Clayton Center presents Imago Theatre's 'ZooZoo' show

Imago Theatre's "ZooZoo" production includes a performance by these hippo-like creatures who suffer from insomnia. The show is at the Clayton Center for the Arts on Oct. 13.

Photo by Fritz Liedtke, Fritz Liedtke

Imago Theatre's "ZooZoo" production includes a performance by these hippo-like creatures who suffer from insomnia. The show is at the Clayton Center for the Arts on Oct. 13.

Imago Theatre ZooZoo

What: Mask, mime theater

When: 7 p.m. Oct. 13

Where: Clayton Center for the Arts, Maryville College

Tickets: $15-$25 adults, $12 to $20 students or senior citizens, at 865-981-8590 or http://www.claytonartscenter.com

Creatures are coming to the Clayton Center for the Arts in Maryville. Fantastic, strange dancing creatures that could be part animal, part human. Sleepless hippo-like beings. Restaurant-going anteaters. Constantly blinking bugs' eyes.

The Portland, Ore.,-based Imago Theatre presents "ZooZoo" at the center on the Maryville College campus 7 p.m. Thursday, Oct. 13. Tickets to the show at the center's Ronald and Lynda Nutt Theatre at $15 to $25 for adults, $12 to $20 for students or senior citizens. Tickets are at www.claytonartscenter.com or 865-981-8590.

"ZooZoo" is a performance that's so hard to describe that even co-founder Jerry Mouawad has problems defining some of the acts. It's part mask theater, part dance, part aerobatics, part suspended disbelief and part mime.

"If I could explain it, we probably wouldn't be doing it," says Mouawad in a telephone interview.

But he knows what makes Imago's shows like "ZooZoo" appeal to audiences internationally since the theater was founded in 1979. It's fun — and funny.

"Comedy is what makes the work appeal to audiences worldwide," says Mouawad. "There are plain old funny moments."

"ZooZoo" is sort of a "best of" from Imago. Its pieces are taken from the shows "Biglittlethings" and the theater's signature "Frogz" that's played twice on Broadway. Mouawad says the show is designed for families with children ages 4 and older.

Five performers take on all the parts in the show that includes 11 pieces performed without words and set to music. Each actranges from four to eight minutes in the show that goes on about an hour and 20 minutes.

Each performer is masked, disguised and dressed as what Mouawad calls a "creature." Not animal and yet not human, these creatures are transformed by the costumes made by Imago fabricators.

"They are definitely creatures although some pieces are more realistic that others," Mouawad says. "They are not animals; we are not trying to recreate animals. We are using animals to look at ourselves, to bring small moments to life."

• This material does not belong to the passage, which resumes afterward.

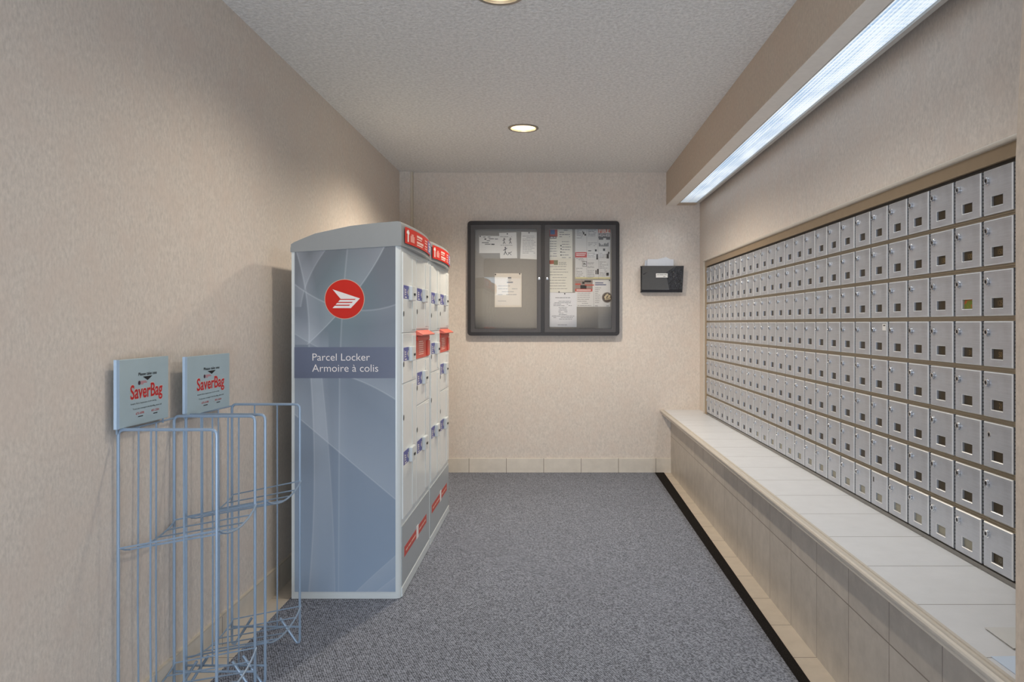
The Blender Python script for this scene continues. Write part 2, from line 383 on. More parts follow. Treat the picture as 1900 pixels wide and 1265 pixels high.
bm = bmesh.new(); lathe(bm, [(0.0054, 0.0060), (0.0054, 0.0064), (0.0028, 0.0066)], (-DT, LY, LZ), (-1, 0, 0), 14); ME_KEY = mesh_of(bm, 'keyway', M_DARKMETAL)
bm = bmesh.new(); tube(bm, [(-0.0030, DR[0]-0.0052, DR[2]+0.006), (-0.0030, DR[0]-0.0052, DR[3]-0.006)], 0.0028, 8); ME_HINGE = mesh_of(bm, 'hinge', M_HINGE, True)
def card_mesh(m):
    bm = bmesh.new(); box(bm, -0.0022, -0.0006, HO[0]-0.006, HO[1]+0.006, HO[2]-0.006, HO[3]+0.006); return mesh_of(bm, 'number_plate', m)
ME_CARD, ME_CARDP = card_mesh(M_CARD), card_mesh(M_CARDG)
g = G('green_orange_card'); f = g.noise(60, 2); g.base(g.mix(g.ramp(f, 0.5, 0.62), C(112, 128, 24), C(196, 90, 40))); g.set(0.5); ME_CARDX = card_mesh(g.m)
ROWN = ['top row', 'second row from the top', 'third row from the top', 'fourth row from the top', 'fourth row from the bottom', 'third row from the bottom', 'second row from the bottom', 'bottom row']
ORD = ['first', 'second', 'third', 'fourth', 'fifth', 'sixth', 'seventh', 'eighth', 'ninth', 'tenth', 'eleventh', 'twelfth', 'thirteenth']
def colname(c): return ORD[c]+' column from the back wall' if c < 13 else ORD[25-c]+' column from the near end'
NUM = {(1, 25): '150', (1, 24): '130', (1, 23): '130', (2, 25): '125', (3, 25): '50', (3, 24): '31', (4, 25): '21', (7, 25): '10'}
for c in range(NC):
    yc = Y1M-CW*(c+0.5)
    for r in range(NR):
        zb = ZT-(r+1)*RH
        lab = 'steel mailbox, %s, %s' % (ROWN[r], colname(c))
        if (r, c) == (2, 24): lab = 'steel mailbox showing a green and orange card in its window'
        if (r, c) == (3, 20): lab = 'steel mailbox with a small white sticker on its door'
        if (r, c) == (7, 20): lab = 'bottom row steel mailbox with an empty slot where its lock was'
        t = root('mailbox', lab, 'mailbox', (1.251-TH*yc, yc, zb), TH, 'steel mailboxes in the wall bank')
        link('door', ME_DOOR, t)
        if (r, c) == (7, 20):
            boxo('lock_slot', M_DARKMETAL, t, -DT-0.0004, -DT, LY-0.004, LY+0.004, LZ-0.009, LZ+0.009)
        else:
            k = link('lock', ME_LOCK, t)
            if (r, c) == (5, 25): k.location = (0.006, -0.006, -0.004)
            if c > 8: link('keyway', ME_KEY, k)
        link('hinge', ME_HINGE, t)
        n = link('number_plate', ME_CARDX if (r, c) == (2, 24) else (ME_CARDP if r == 7 and 8 < c < 25 else ME_CARD), t)
        if (r, c) == (2, 24): n['label'] = 'green and orange card'
        if (r, c) in NUM:
            text('number', NUM[(r, c)], M_CARDG if r == 7 else M_CARDN, n, (-0.0023, (HO[0]+HO[1])/2-0.006, (HO[2]+HO[3])/2-0.0075), (0, -1, 0), (0, 0, 1), height=0.015, align='C', ratio=1.25)
        if (r, c) == (3, 20):
            s = boxo('sticker', M_WHITEP, t, -DT-0.0005, -DT, -0.055, -0.026, DR[3]-0.032, DR[3]-0.008); s['label'] = 'small white sticker'
            boxo('sticker_print', M_BLACK, s, -DT-0.0008, -DT-0.0005, -0.050, -0.034, DR[3]-0.016, DR[3]-0.012)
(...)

These creations embody human qualities, what Mouawad calls the "human spirit," as they perform often comedic routines to a background of original music. "You could say each piece goes into its own universe," he says.

So "ZooZoo" include half-hippo, half-human creatures who suffer from insomnia. And one piece starts with 10 blinking eyes of bugs. Another shows a hungry anteater-like creature at a restaurant.

After years of determining how to create its masks and costumes, Imago employees have discovered "more and more it is the simplest things that entice an audience," says Mouawad. The show's anteater must roll out his tongue to grab his dinner fare of ants. After studying different ways to make that happen, Imago employees came up with the simplest idea. A simple party horn blower — the type that rolls out when it blown into — became the tongue.

"It sounds really simple, and it is simple. But the simplest things are the hardest things to achieve," says Mouawad.

The last performance in "ZooZoo" is an unmasking of its human performers, showing the people behind the masks, costumes and mime.

"When we audition for a show we are looking for the depth of an actor, the grace of a dancer and the timing of a comedian. You need that combination," says Mouawad.